I need to remember to read this when I'm retired and have months to kill.
31 March 2010
There are detailed biographies, and there are detailed biographies, and then there is Jenny Uglow's biography Elizabeth Gaskell: A Habit of Stories.
I really love Elizabeth Gaskell. (And reading her books too--not just watching the BBC versions of North and South and Cranford, although that's how my interest was piqued.) And a friend of mine is a very big fan of Jenny Uglow's writing. So I thought this would be a very happy marriage of interesting subject and recommended writer.

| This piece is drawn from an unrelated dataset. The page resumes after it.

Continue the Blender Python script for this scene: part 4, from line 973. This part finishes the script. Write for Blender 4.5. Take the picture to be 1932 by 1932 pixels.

But I just can't do it. I made it all the way to page 27, and I have to admit that I am not going to get any further (for now) and take it back to the library. In all fairness, twenty-seven pages of this biography are equal to at least fifty pages in a less strenuously researched one. Consider:
"The whole 'Holland clan,' as their friends called them, played a part in Elizabeth's early years. Her uncle Peter Holland, an irascible, humorous man, who limped from a leg injured in a fall from a gig, was the local doctor. He lived in Church House at the other end of town and when Elizabeth was small, she travelled in his dog-cart on his rounds in the country practice--much as George Eliot, nine years younger, was to travel with her land-agent father. His practice flourished, and his apprentices (like those of Mr. Gibson in Wives and Daughters) lodged in Church House with his large family. His first wife, Mary Willetts, who died in 1803, was a niece of Josiah Wedgwood, and Peter, linked to the wider Unitarian network, was an influential figure, more involved with political and mercantile life than the term 'local doctor' implies." (p. 16.)
There is a lot going on in that paragraph. I can find no faults with Uglow's research or writing--both are very skillfully done--but I simply do not have the time right now to finish a biography in which every page is that dense, and there are more than 600 said pages. So, like I said: someday, when I am retired, and have the weeks and months to give this book that it deserves, I'll be back for it.